Leaders must depend upon their managers and frontline employees to execute organizational change.  But how they transfer the intent, commitment, and accountability from their executive vantage point to those across the organization will have a lot to do with how successful the change will be.  And in general, the farther away from the executive team you get, the more time you must spend actively involving those impacted by change if you want to win over employees’ hearts and their minds.

Three Ways to Actively Involve Stakeholders to Accelerate Change
If change is to be executed smoothly across functions, teams, and levels, change leaders must actively involve all key stakeholders early and often to increase understanding.  Greater understanding leads to greater ownership.  And greater ownership leads to greater levels of employee engagement, accountability, buy-in, and resilience.

Based upon decades of data from our change management simulation, here are three field-tested ways to better involve employees in organizational change:

  1. Include Stakeholders Early, Frequently, and Honestly
    Inclusion and involvement is not the same as buy-in. Inclusion and involvement focus on letting people have a say in “how” change will be made to those in charge.  Buy-in focuses on “whether” the change should be made.

    In our experience, the “what” and “why” of most strategic or organizational changes are not up for debate.  But the “how” certainly is.  For high levels of inclusion and involvement you need high levels of cultural transparency and communication.

    Our organizational alignment research found that the timely and transparent flow of information was 12.5 times better at high performing companies as measured by revenue growth, profitability, customer satisfaction, and employee engagement.  The more your key stakeholders feel like they helped to design the implementation of the changes you seek, the greater your chances for success.  Unfortunately too many leaders fail to involve key stakeholders until the plans for action are fully baked.

    If you seek change, at a minimum ensure those affected by change believe in the new direction, can articulate the rationale for the change, can feel the level of change urgency, understand the plan to get there, and know the part they and their teams are expected play.

  2. Assign Resources and Accountability
    For change to succeed, you must signal that the changes are important by disproportionately investing the right resources (e.g., people, capabilities, capital, time) required to make it happen and then measuring and rewarding the change you desire. Why?  Because people are looking to see if the change is truly a priority by being resourced and measured accordingly.

    Without transparently measuring results, your stakeholders will not know where things stand.  When people are accountable, they work together toward a known, measurable, and common goal.

    Managers need to be empowered to make the change happen and must know that they will be in charge of seeing that the transformation actually takes place.

    You will know you are headed in the right direction when you see high amounts of collaboration between levels and functions at the same time that performance and behavioral expectations are increasing.

  3. Empower Those Affected by Change
    Once you actively involve stakeholders to accelerate change and give them the right levels of resources and accountability, those affected by change must feel empowered to make decisions and solve problems themselves.
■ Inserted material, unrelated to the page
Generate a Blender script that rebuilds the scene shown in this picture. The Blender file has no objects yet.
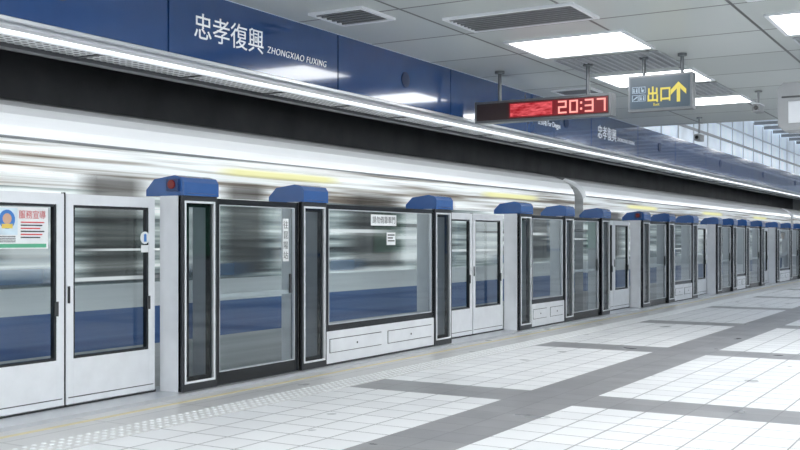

    It is not easy to keep everyone engaged and pulling in the same direction during organizational change. To help accelerate change through empowerment, ensure your leaders ruthlessly identify and remove the barriers that hinder change.

The Bottom Line
Leaders may initiate change, but managers and their team members will execute it.  Only when leaders actively involve stakeholders to accelerate change will actual change occur.  And only if the managers clearly understand the rationale for the change, accept accountability and feel supported can it be successful.  The key is to actively involve stakeholders to accelerate change.